Eliminating heads-up games and the ability to table select is a gigantic risk. Full Tilt knows this. But it also knows that it is necessary to try to affect real change in its poker economy. Many players who generate tons of rake for Full Tilt will likely leave and that will hurt in the short-term. But the short-term isn’t important when the long-term could be non-existent if things continue to play out the way they have been. Full Tilt saw that new players who try heads-up games in their first month on the site are less likely to return for a second month. They saw that sharks use seat selection software and other tools to hunt their prey around the lobby. They saw that the more things stay the same, the less fun poker is for the majority of their customers.

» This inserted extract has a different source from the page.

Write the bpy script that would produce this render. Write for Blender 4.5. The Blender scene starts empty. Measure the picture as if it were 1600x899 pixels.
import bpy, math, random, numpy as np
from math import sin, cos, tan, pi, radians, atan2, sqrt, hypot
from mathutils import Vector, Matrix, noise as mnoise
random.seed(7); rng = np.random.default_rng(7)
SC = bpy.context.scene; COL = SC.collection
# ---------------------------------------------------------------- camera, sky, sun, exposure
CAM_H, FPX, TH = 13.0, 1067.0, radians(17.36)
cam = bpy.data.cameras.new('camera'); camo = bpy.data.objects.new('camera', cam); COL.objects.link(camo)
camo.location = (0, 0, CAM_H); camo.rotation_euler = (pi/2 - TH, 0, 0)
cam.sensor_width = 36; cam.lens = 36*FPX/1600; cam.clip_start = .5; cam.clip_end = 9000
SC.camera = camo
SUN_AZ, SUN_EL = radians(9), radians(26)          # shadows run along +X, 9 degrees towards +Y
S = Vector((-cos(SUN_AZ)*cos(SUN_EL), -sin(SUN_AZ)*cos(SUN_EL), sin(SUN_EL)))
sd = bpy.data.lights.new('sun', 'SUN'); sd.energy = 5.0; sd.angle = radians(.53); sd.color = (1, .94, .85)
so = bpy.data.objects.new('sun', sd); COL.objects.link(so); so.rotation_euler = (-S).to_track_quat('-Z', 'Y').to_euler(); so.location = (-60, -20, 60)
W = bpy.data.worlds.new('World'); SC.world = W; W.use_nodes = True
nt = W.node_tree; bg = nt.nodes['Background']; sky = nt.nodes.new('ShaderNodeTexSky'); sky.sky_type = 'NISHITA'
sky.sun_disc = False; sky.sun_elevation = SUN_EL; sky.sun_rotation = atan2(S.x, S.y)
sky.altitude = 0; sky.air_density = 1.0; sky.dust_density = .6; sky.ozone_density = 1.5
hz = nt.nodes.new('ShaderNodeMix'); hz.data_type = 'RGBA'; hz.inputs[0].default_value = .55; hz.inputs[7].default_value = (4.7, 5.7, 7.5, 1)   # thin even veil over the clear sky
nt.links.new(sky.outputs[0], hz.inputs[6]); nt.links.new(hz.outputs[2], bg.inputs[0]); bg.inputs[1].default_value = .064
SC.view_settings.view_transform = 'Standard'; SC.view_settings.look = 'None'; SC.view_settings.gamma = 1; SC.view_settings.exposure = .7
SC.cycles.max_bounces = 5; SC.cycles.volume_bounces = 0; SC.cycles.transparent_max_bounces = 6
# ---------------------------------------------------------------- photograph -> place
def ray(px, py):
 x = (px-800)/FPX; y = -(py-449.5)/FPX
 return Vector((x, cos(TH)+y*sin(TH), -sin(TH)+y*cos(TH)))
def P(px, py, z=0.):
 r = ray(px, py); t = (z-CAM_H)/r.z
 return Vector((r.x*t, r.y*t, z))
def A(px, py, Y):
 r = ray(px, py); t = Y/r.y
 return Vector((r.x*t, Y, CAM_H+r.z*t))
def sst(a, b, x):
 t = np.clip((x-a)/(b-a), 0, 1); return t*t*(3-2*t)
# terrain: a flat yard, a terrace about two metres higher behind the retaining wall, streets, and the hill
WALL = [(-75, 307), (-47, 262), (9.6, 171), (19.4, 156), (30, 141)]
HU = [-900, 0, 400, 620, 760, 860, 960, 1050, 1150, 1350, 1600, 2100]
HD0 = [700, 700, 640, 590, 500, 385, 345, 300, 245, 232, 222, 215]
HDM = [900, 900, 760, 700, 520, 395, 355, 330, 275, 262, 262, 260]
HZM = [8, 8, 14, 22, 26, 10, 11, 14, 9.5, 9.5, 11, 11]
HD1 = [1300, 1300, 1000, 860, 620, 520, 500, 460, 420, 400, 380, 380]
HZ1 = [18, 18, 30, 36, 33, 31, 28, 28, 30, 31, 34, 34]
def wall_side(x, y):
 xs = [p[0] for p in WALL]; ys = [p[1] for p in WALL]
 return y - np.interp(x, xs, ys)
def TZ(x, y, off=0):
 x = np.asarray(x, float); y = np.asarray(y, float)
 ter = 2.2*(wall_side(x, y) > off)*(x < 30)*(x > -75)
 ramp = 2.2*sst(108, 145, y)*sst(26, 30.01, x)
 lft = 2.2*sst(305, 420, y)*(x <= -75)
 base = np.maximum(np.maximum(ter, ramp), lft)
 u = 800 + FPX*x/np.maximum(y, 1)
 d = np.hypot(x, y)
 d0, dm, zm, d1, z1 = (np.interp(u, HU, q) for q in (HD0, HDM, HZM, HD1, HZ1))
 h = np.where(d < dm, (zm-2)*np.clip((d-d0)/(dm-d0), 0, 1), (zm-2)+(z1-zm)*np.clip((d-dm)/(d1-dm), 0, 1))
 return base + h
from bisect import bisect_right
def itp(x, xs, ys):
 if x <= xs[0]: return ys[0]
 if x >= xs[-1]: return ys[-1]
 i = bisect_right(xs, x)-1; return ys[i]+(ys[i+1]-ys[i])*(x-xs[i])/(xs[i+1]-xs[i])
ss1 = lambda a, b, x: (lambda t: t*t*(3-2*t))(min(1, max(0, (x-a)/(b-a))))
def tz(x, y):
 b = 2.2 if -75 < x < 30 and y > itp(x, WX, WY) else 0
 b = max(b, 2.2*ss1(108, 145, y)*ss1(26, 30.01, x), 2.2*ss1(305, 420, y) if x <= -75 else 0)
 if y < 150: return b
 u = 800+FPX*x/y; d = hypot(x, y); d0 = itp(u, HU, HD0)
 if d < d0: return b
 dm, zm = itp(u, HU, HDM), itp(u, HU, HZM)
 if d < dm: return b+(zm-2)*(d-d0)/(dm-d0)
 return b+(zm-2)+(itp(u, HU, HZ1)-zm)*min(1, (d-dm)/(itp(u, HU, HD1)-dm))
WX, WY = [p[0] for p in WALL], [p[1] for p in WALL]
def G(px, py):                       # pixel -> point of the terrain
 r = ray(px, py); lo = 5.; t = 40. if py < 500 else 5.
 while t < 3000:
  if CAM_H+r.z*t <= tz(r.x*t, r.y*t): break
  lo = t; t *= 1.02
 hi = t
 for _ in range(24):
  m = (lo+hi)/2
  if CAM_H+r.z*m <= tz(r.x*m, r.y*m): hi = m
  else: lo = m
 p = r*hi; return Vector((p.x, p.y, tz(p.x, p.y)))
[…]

While we all want to win money playing poker, we have to remember that poker is a game. It is supposed to be fun. Most people who logon to Full Tilt Poker want to spend their time enjoying themselves, even if they lose money. In implementing these revolutionary changes, Full Tilt is not trying to protect casual players from losing money. People are going to lose. Full Tilt is trying to protect them from players who suck all the joy out of playing poker.

Cute promos can work to bring recreational players to the site for a little while, but the problem is that they don’t actually improve anything. When the promotion is over, the poker room is still there, just as it was before. As the saying goes, “shit is still shit no matter how you dress it.”

I mean, look at PokerStars’ latest promotion, the Mega Bonus. It is 100 percent geared towards recreational players, as it gives people a chance to win free money – potentially huge money – for a relatively small deposit. That’s great and all, but what is that going to do to help the poker economy? So people deposit some money. Then what? When they can cash out, most of them will cash out.

Full Tilt has decided it doesn’t have time for any of that bullshit anymore. If it wants change to happen, it has to commit to change. We may think it is weird and it might not work, but I have to give Full Tilt a solid high five for recognizing the problem and actually taking serious steps to do something about it.